Aim of the exercise
Scan the material that follows. Copy every line containing the word "scene".

--

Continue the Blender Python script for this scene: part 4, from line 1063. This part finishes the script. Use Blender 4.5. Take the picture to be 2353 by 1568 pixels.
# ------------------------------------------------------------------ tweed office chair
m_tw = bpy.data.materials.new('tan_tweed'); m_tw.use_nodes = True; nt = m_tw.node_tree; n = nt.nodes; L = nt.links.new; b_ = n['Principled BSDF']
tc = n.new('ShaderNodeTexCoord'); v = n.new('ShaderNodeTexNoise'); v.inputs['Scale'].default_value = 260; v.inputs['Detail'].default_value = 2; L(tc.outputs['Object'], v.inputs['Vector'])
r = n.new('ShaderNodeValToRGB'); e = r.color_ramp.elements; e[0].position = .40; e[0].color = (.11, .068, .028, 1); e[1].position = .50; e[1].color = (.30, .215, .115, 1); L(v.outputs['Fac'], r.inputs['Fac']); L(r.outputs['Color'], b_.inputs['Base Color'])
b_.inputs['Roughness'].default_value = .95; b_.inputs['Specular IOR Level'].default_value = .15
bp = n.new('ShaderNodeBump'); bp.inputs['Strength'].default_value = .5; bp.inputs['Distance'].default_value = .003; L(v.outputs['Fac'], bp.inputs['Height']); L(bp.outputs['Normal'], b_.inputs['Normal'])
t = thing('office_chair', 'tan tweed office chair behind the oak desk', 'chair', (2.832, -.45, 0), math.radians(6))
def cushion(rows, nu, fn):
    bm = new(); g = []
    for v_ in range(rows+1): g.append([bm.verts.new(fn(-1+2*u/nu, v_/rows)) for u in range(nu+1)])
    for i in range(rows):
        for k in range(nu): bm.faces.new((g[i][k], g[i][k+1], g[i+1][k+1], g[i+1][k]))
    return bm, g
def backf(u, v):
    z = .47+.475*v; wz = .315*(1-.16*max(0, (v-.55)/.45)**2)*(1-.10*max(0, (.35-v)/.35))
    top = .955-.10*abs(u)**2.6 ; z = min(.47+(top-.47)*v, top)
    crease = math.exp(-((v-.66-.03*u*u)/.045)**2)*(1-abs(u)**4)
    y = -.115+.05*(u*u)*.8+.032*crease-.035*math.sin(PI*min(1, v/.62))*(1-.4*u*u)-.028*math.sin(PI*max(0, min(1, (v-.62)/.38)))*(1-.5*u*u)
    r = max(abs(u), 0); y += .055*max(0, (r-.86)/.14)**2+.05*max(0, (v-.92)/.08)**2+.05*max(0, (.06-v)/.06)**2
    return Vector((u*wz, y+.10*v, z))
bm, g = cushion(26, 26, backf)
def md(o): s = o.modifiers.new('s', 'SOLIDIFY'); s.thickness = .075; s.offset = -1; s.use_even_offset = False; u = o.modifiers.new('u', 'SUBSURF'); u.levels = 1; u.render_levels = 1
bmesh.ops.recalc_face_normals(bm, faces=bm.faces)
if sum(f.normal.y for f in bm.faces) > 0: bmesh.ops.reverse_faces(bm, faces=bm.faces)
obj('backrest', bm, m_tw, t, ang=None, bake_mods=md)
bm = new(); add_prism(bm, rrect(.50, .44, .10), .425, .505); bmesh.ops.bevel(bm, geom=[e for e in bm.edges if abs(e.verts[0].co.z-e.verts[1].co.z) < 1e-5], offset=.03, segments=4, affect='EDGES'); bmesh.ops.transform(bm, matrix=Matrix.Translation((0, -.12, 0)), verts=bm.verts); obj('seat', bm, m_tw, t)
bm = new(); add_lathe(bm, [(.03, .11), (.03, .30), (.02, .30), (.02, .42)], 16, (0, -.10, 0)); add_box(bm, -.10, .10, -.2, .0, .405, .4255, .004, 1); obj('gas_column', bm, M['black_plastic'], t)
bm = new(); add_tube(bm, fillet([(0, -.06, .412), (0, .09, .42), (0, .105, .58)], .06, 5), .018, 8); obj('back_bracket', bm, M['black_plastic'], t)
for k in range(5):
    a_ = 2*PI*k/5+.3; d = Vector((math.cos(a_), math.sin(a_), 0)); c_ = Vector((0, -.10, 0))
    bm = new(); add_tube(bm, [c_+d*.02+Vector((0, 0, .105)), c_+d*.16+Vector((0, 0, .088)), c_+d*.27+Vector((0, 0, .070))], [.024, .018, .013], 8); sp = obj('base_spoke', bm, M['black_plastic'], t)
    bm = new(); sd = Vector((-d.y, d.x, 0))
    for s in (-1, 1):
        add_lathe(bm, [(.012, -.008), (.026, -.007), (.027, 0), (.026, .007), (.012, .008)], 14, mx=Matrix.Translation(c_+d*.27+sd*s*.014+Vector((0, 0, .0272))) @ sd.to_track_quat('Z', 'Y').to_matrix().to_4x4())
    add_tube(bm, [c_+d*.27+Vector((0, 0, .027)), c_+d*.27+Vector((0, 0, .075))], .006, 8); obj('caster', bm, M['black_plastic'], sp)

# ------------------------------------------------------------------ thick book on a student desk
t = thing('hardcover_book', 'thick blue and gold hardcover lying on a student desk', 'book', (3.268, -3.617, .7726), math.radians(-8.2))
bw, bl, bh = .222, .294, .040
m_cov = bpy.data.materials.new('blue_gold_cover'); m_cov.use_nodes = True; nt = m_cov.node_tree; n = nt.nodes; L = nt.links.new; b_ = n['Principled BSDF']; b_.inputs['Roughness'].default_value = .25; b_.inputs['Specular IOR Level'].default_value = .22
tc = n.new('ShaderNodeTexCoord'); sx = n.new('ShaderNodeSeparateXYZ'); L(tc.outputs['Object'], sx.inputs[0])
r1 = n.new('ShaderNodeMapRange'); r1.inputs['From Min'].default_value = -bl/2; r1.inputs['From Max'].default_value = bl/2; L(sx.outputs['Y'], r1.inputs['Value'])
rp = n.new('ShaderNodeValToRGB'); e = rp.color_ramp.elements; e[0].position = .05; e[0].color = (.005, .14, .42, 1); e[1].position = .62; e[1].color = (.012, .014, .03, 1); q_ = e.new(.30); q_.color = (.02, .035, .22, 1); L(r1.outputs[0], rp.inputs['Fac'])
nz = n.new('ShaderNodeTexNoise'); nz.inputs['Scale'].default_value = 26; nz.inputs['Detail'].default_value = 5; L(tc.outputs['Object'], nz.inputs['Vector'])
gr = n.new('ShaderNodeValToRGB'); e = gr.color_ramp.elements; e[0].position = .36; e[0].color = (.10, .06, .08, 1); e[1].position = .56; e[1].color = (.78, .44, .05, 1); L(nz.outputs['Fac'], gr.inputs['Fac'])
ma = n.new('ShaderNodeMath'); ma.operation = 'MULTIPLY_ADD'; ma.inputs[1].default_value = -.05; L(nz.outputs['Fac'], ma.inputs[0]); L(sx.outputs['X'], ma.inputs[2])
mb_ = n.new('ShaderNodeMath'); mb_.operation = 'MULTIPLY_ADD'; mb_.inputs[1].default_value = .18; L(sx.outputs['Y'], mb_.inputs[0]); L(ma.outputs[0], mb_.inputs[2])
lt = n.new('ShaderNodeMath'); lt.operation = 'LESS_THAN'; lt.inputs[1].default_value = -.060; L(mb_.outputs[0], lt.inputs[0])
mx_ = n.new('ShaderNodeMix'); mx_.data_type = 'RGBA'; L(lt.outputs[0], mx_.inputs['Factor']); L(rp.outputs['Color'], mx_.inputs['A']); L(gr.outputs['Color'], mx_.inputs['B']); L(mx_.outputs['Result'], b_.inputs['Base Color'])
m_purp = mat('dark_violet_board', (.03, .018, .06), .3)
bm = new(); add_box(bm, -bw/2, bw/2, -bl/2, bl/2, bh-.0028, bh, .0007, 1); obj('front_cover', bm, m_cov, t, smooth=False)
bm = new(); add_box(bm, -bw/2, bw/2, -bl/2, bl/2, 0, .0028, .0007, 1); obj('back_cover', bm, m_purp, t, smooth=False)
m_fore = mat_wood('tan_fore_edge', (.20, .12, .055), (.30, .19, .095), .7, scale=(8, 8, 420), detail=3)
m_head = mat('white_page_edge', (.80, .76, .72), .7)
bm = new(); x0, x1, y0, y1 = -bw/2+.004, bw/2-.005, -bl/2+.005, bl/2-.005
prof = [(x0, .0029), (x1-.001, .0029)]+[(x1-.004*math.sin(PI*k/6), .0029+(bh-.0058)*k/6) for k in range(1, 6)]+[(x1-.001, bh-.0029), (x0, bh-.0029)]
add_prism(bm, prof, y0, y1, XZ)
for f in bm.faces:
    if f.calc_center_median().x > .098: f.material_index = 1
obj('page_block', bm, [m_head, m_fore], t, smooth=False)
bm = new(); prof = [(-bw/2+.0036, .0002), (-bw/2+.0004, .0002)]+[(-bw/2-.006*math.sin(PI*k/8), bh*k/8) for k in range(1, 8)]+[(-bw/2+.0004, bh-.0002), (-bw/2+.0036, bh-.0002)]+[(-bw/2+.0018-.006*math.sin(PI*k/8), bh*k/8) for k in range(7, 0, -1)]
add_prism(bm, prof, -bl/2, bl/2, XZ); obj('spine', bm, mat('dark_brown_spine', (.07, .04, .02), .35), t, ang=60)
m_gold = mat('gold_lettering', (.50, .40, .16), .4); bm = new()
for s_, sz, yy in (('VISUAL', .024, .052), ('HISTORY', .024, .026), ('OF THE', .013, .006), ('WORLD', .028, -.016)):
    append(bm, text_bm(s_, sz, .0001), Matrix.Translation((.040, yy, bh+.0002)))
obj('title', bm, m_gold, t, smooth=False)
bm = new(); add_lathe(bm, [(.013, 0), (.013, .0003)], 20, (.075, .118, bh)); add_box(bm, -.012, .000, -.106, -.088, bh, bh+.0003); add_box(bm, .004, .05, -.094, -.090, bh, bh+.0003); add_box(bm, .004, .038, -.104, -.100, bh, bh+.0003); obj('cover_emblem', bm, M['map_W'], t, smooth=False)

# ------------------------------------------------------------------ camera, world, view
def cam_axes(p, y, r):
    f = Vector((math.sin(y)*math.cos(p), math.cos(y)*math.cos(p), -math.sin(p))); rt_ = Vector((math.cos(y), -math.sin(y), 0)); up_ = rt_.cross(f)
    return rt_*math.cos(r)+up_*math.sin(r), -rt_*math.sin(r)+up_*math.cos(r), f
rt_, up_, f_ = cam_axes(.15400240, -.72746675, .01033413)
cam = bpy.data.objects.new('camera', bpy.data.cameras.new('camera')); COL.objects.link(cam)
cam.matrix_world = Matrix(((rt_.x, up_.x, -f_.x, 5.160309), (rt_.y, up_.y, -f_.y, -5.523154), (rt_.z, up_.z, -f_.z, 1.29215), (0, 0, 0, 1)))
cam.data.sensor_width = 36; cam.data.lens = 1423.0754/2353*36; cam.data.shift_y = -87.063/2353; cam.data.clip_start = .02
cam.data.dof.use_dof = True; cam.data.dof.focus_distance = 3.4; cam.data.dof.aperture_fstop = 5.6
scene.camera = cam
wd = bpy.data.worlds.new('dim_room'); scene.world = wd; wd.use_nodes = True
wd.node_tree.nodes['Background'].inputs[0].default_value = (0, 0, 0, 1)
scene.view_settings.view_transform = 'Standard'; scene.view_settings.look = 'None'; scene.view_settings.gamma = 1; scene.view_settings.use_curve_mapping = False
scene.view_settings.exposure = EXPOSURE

--

Response
Continue the Blender Python script for this scene: part 4, from line 1063. This part finishes the script. Use Blender 4.5. Take the picture to be 2353 by 1568 pixels.
scene.camera = cam
wd = bpy.data.worlds.new('dim_room'); scene.world = wd; wd.use_nodes = True
scene.view_settings.view_transform = 'Standard'; scene.view_settings.look = 'None'; scene.view_settings.gamma = 1; scene.view_settings.use_curve_mapping = False
scene.view_settings.exposure = EXPOSURE